> **Exercise description**
Pictures stay out of this copy, which runs from the first line of the material through the line containing "sc = bpy.context.scene".

> **Given data**
********
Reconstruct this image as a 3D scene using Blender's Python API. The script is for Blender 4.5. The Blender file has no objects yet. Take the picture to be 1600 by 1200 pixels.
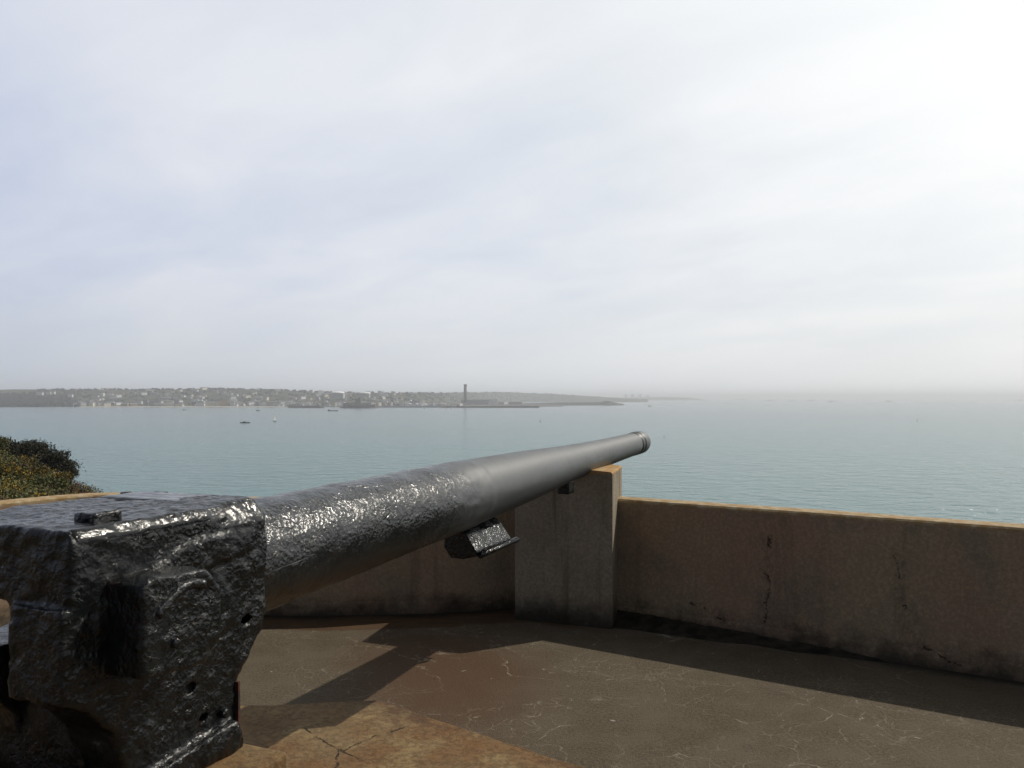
import bpy, bmesh, math, random
from mathutils import Vector, Matrix, noise
random.seed(7)
R = math.radians
C = bpy.data.collections.new("place"); bpy.context.scene.collection.children.link(C)
sc = bpy.context.scene

# ------------------------------------------------------------------ helpers
def tag(o, label=None, cat=None, group=None, kind=None):
    if label: o['label'] = label
    if cat: o['category'] = cat
    if group: o['group'] = group
    if kind: o['kind'] = kind
    return o
def empty(name, loc=(0, 0, 0), rz=0.0):
    o = bpy.data.objects.new(name, None); C.objects.link(o)
    o.location = loc; o.rotation_euler = (0, 0, rz); o.empty_display_size = .2
    return o
def obj(name, bm, mats, parent=None, smooth=False, loc=None, rz=0.0):
    me = bpy.data.meshes.new(name)
    bmesh.ops.recalc_face_normals(bm, faces=bm.faces[:]) if not getattr(bm, '_raw', False) else None
    bm.to_mesh(me); bm.free()
    if not isinstance(mats, (list, tuple)): mats = [mats]
    for m in mats: me.materials.append(m)
    if smooth:
        for p in me.polygons: p.use_smooth = True
    o = bpy.data.objects.new(name, me); C.objects.link(o)
    if parent: o.parent = parent
    if loc: o.location = loc
    o.rotation_euler = (0, 0, rz)
    return o
def mesh_obj(name, vs, fs, mats, parent=None, smooth=False, mi=None):
    me = bpy.data.meshes.new(name); me.from_pydata(vs, [], fs)
    if not isinstance(mats, (list, tuple)): mats = [mats]
    for m in mats: me.materials.append(m)
    if mi: me.polygons.foreach_set('material_index', mi)
    if smooth: me.polygons.foreach_set('use_smooth', [True] * len(me.polygons))
    me.update()
    o = bpy.data.objects.new(name, me); C.objects.link(o)
    if parent: o.parent = parent
    return o
def add_box(bm, x0, x1, y0, y1, z0, z1, mi=0, M=None):
    v = [bm.verts.new(Vector(p) if M is None else M @ Vector(p)) for p in
         ((x0,y0,z0),(x1,y0,z0),(x1,y1,z0),(x0,y1,z0),(x0,y0,z1),(x1,y0,z1),(x1,y1,z1),(x0,y1,z1))]
    for f in ((0,3,2,1),(4,5,6,7),(0,1,5,4),(1,2,6,5),(2,3,7,6),(3,0,4,7)):
        bm.faces.new([v[i] for i in f]).material_index = mi
def add_prism(bm, poly, a, b, put, mi=0):
    """poly in 2D, extruded from a to b; put(p, q, t) -> 3D"""
    lo = [bm.verts.new(put(p, q, a)) for p, q in poly]; hi = [bm.verts.new(put(p, q, b)) for p, q in poly]
    n = len(poly)
    bm.faces.new(lo[::-1]).material_index = mi; bm.faces.new(hi).material_index = mi
    for i in range(n):
        bm.faces.new((lo[i], lo[(i+1) % n], hi[(i+1) % n], hi[i])).material_index = mi
def add_lathe(bm, prof, seg=48, axis='Y', cap=True, mi=0):
    rings = []
    for t, r in prof:
        ring = []
        for k in range(seg):
            a = 2*math.pi*k/seg
            c, s = r*math.cos(a), r*math.sin(a)
            ring.append(bm.verts.new((c, t, s) if axis == 'Y' else (c, s, t)))
        rings.append(ring)
    for A, B in zip(rings, rings[1:]):
        for k in range(seg):
            bm.faces.new((A[k], A[(k+1) % seg], B[(k+1) % seg], B[k])).material_index = mi
    if cap:
        bm.faces.new(rings[0]).material_index = mi; bm.faces.new(rings[-1][::-1]).material_index = mi
def sm(a, b, x):
    t = max(0., min(1., (x-a)/(b-a))); return t*t*(3-2*t)
def interp(pts, x):
    if x <= pts[0][0]: return pts[0][1]
    for (a, va), (b, vb) in zip(pts, pts[1:]):
        if x <= b: return va + (vb-va)*(x-a)/(b-a)
    return pts[-1][1]
def fb(x, y, z=0., o=4):
    return noise.fractal(Vector((x, y, z)), 1.0, 2.0, o)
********
> **Right answer**
Reconstruct this image as a 3D scene using Blender's Python API. The script is for Blender 4.5. The Blender file has no objects yet. Take the picture to be 1600 by 1200 pixels.
import bpy, bmesh, math, random
from mathutils import Vector, Matrix, noise
random.seed(7)
R = math.radians
C = bpy.data.collections.new("place"); bpy.context.scene.collection.children.link(C)
sc = bpy.context.scene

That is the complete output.